Directive: Quote every line as given.
--- BEGIN Supplied data ---
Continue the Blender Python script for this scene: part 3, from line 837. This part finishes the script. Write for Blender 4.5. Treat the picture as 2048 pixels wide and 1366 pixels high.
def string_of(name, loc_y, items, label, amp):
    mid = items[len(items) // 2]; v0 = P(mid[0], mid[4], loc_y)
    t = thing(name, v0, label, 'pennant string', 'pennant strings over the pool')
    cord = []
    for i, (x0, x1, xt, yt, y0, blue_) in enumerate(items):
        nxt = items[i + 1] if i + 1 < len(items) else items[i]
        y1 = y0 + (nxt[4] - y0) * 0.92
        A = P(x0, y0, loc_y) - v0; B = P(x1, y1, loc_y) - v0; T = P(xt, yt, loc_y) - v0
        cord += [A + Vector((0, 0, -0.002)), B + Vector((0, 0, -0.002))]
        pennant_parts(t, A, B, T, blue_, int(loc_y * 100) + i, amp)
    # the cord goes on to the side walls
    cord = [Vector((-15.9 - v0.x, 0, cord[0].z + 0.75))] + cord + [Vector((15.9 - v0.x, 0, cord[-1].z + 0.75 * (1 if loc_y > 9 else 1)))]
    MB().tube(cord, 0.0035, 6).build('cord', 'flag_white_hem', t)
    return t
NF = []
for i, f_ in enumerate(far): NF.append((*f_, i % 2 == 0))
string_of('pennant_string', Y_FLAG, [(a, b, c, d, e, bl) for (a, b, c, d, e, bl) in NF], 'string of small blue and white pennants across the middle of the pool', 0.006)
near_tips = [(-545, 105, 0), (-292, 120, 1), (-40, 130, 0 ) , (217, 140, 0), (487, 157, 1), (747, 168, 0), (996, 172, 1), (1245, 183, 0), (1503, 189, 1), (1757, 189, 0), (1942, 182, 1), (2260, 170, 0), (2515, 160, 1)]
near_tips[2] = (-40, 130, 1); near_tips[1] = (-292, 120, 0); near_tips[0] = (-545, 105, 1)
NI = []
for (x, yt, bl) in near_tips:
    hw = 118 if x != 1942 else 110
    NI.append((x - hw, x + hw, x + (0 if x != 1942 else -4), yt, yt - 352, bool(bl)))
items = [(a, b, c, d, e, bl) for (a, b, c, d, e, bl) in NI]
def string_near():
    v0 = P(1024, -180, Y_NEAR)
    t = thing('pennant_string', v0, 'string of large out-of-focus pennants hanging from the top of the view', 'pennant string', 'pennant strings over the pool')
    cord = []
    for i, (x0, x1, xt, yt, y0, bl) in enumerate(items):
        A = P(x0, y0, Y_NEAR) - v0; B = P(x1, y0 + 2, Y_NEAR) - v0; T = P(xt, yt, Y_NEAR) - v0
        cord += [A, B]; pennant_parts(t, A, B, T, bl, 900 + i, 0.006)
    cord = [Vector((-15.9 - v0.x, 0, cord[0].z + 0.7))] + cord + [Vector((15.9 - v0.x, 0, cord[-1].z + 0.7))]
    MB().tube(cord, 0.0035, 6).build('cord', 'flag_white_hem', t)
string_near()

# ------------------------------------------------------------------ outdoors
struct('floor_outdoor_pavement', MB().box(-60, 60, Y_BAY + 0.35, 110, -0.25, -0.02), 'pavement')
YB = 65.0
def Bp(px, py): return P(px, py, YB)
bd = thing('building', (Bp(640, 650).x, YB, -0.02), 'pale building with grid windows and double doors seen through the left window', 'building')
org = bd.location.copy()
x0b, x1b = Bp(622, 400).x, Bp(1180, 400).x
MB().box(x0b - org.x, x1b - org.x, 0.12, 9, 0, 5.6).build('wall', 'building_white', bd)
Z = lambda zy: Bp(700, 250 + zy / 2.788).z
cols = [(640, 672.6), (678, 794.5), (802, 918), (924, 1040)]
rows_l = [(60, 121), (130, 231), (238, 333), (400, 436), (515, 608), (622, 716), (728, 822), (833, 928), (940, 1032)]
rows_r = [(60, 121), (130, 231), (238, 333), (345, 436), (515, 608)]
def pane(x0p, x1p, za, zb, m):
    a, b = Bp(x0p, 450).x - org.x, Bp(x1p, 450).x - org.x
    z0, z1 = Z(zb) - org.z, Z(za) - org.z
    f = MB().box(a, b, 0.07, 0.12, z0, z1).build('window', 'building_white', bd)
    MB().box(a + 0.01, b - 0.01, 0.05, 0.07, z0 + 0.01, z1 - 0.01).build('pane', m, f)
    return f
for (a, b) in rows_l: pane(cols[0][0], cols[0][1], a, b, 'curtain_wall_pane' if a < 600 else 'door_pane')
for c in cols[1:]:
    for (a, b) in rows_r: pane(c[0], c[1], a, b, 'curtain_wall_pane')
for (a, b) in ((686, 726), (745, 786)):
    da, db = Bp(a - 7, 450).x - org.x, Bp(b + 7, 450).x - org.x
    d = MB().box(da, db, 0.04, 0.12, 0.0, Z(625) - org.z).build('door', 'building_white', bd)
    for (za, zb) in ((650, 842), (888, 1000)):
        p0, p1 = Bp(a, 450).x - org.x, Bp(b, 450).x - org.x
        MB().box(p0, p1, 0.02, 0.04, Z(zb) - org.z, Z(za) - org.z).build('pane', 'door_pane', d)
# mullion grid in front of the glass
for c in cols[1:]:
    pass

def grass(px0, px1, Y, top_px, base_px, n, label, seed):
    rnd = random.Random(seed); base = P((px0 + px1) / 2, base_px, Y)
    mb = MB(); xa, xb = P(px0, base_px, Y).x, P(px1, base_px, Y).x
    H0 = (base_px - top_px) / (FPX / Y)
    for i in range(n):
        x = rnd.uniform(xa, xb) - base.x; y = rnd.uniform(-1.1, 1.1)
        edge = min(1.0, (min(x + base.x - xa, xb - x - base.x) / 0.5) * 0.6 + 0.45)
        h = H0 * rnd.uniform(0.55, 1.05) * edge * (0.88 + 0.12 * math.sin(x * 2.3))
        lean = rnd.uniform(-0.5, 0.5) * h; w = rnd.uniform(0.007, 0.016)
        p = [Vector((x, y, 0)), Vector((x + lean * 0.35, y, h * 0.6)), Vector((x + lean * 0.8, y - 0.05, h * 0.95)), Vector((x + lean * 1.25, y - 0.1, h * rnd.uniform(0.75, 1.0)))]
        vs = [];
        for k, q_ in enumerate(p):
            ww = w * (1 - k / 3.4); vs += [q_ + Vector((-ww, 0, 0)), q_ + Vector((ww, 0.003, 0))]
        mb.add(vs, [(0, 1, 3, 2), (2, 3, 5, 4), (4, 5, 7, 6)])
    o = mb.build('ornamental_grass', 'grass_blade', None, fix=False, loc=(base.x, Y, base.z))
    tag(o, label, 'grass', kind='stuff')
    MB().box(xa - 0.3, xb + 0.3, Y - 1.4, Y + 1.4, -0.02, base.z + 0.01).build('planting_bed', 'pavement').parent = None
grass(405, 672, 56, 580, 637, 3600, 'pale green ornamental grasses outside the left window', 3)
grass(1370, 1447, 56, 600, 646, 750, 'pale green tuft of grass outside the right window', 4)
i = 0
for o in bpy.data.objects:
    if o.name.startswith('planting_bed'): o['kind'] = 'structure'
--- END Supplied data ---
Written response:
Continue the Blender Python script for this scene: part 3, from line 837. This part finishes the script. Write for Blender 4.5. Treat the picture as 2048 pixels wide and 1366 pixels high.
def string_of(name, loc_y, items, label, amp):
    mid = items[len(items) // 2]; v0 = P(mid[0], mid[4], loc_y)
    t = thing(name, v0, label, 'pennant string', 'pennant strings over the pool')
    cord = []
    for i, (x0, x1, xt, yt, y0, blue_) in enumerate(items):
        nxt = items[i + 1] if i + 1 < len(items) else items[i]
        y1 = y0 + (nxt[4] - y0) * 0.92
        A = P(x0, y0, loc_y) - v0; B = P(x1, y1, loc_y) - v0; T = P(xt, yt, loc_y) - v0
        cord += [A + Vector((0, 0, -0.002)), B + Vector((0, 0, -0.002))]
        pennant_parts(t, A, B, T, blue_, int(loc_y * 100) + i, amp)
    # the cord goes on to the side walls
    cord = [Vector((-15.9 - v0.x, 0, cord[0].z + 0.75))] + cord + [Vector((15.9 - v0.x, 0, cord[-1].z + 0.75 * (1 if loc_y > 9 else 1)))]
    MB().tube(cord, 0.0035, 6).build('cord', 'flag_white_hem', t)
    return t
NF = []
for i, f_ in enumerate(far): NF.append((*f_, i % 2 == 0))
string_of('pennant_string', Y_FLAG, [(a, b, c, d, e, bl) for (a, b, c, d, e, bl) in NF], 'string of small blue and white pennants across the middle of the pool', 0.006)
near_tips = [(-545, 105, 0), (-292, 120, 1), (-40, 130, 0 ) , (217, 140, 0), (487, 157, 1), (747, 168, 0), (996, 172, 1), (1245, 183, 0), (1503, 189, 1), (1757, 189, 0), (1942, 182, 1), (2260, 170, 0), (2515, 160, 1)]
near_tips[2] = (-40, 130, 1); near_tips[1] = (-292, 120, 0); near_tips[0] = (-545, 105, 1)
NI = []
for (x, yt, bl) in near_tips:
    hw = 118 if x != 1942 else 110
    NI.append((x - hw, x + hw, x + (0 if x != 1942 else -4), yt, yt - 352, bool(bl)))
items = [(a, b, c, d, e, bl) for (a, b, c, d, e, bl) in NI]
def string_near():
    v0 = P(1024, -180, Y_NEAR)
    t = thing('pennant_string', v0, 'string of large out-of-focus pennants hanging from the top of the view', 'pennant string', 'pennant strings over the pool')
    cord = []
    for i, (x0, x1, xt, yt, y0, bl) in enumerate(items):
        A = P(x0, y0, Y_NEAR) - v0; B = P(x1, y0 + 2, Y_NEAR) - v0; T = P(xt, yt, Y_NEAR) - v0
        cord += [A, B]; pennant_parts(t, A, B, T, bl, 900 + i, 0.006)
    cord = [Vector((-15.9 - v0.x, 0, cord[0].z + 0.7))] + cord + [Vector((15.9 - v0.x, 0, cord[-1].z + 0.7))]
    MB().tube(cord, 0.0035, 6).build('cord', 'flag_white_hem', t)
string_near()

# ------------------------------------------------------------------ outdoors
struct('floor_outdoor_pavement', MB().box(-60, 60, Y_BAY + 0.35, 110, -0.25, -0.02), 'pavement')
YB = 65.0
def Bp(px, py): return P(px, py, YB)
bd = thing('building', (Bp(640, 650).x, YB, -0.02), 'pale building with grid windows and double doors seen through the left window', 'building')
org = bd.location.copy()
x0b, x1b = Bp(622, 400).x, Bp(1180, 400).x
MB().box(x0b - org.x, x1b - org.x, 0.12, 9, 0, 5.6).build('wall', 'building_white', bd)
Z = lambda zy: Bp(700, 250 + zy / 2.788).z
cols = [(640, 672.6), (678, 794.5), (802, 918), (924, 1040)]
rows_l = [(60, 121), (130, 231), (238, 333), (400, 436), (515, 608), (622, 716), (728, 822), (833, 928), (940, 1032)]
rows_r = [(60, 121), (130, 231), (238, 333), (345, 436), (515, 608)]
def pane(x0p, x1p, za, zb, m):
    a, b = Bp(x0p, 450).x - org.x, Bp(x1p, 450).x - org.x
    z0, z1 = Z(zb) - org.z, Z(za) - org.z
    f = MB().box(a, b, 0.07, 0.12, z0, z1).build('window', 'building_white', bd)
    MB().box(a + 0.01, b - 0.01, 0.05, 0.07, z0 + 0.01, z1 - 0.01).build('pane', m, f)
    return f
for (a, b) in rows_l: pane(cols[0][0], cols[0][1], a, b, 'curtain_wall_pane' if a < 600 else 'door_pane')
for c in cols[1:]:
    for (a, b) in rows_r: pane(c[0], c[1], a, b, 'curtain_wall_pane')
for (a, b) in ((686, 726), (745, 786)):
    da, db = Bp(a - 7, 450).x - org.x, Bp(b + 7, 450).x - org.x
    d = MB().box(da, db, 0.04, 0.12, 0.0, Z(625) - org.z).build('door', 'building_white', bd)
    for (za, zb) in ((650, 842), (888, 1000)):
        p0, p1 = Bp(a, 450).x - org.x, Bp(b, 450).x - org.x
        MB().box(p0, p1, 0.02, 0.04, Z(zb) - org.z, Z(za) - org.z).build('pane', 'door_pane', d)
# mullion grid in front of the glass
for c in cols[1:]:
    pass

def grass(px0, px1, Y, top_px, base_px, n, label, seed):
    rnd = random.Random(seed); base = P((px0 + px1) / 2, base_px, Y)
    mb = MB(); xa, xb = P(px0, base_px, Y).x, P(px1, base_px, Y).x
    H0 = (base_px - top_px) / (FPX / Y)
    for i in range(n):
        x = rnd.uniform(xa, xb) - base.x; y = rnd.uniform(-1.1, 1.1)
        edge = min(1.0, (min(x + base.x - xa, xb - x - base.x) / 0.5) * 0.6 + 0.45)
        h = H0 * rnd.uniform(0.55, 1.05) * edge * (0.88 + 0.12 * math.sin(x * 2.3))
        lean = rnd.uniform(-0.5, 0.5) * h; w = rnd.uniform(0.007, 0.016)
        p = [Vector((x, y, 0)), Vector((x + lean * 0.35, y, h * 0.6)), Vector((x + lean * 0.8, y - 0.05, h * 0.95)), Vector((x + lean * 1.25, y - 0.1, h * rnd.uniform(0.75, 1.0)))]
        vs = [];
        for k, q_ in enumerate(p):
            ww = w * (1 - k / 3.4); vs += [q_ + Vector((-ww, 0, 0)), q_ + Vector((ww, 0.003, 0))]
        mb.add(vs, [(0, 1, 3, 2), (2, 3, 5, 4), (4, 5, 7, 6)])
    o = mb.build('ornamental_grass', 'grass_blade', None, fix=False, loc=(base.x, Y, base.z))
    tag(o, label, 'grass', kind='stuff')
    MB().box(xa - 0.3, xb + 0.3, Y - 1.4, Y + 1.4, -0.02, base.z + 0.01).build('planting_bed', 'pavement').parent = None
grass(405, 672, 56, 580, 637, 3600, 'pale green ornamental grasses outside the left window', 3)
grass(1370, 1447, 56, 600, 646, 750, 'pale green tuft of grass outside the right window', 4)
i = 0
for o in bpy.data.objects:
    if o.name.startswith('planting_bed'): o['kind'] = 'structure'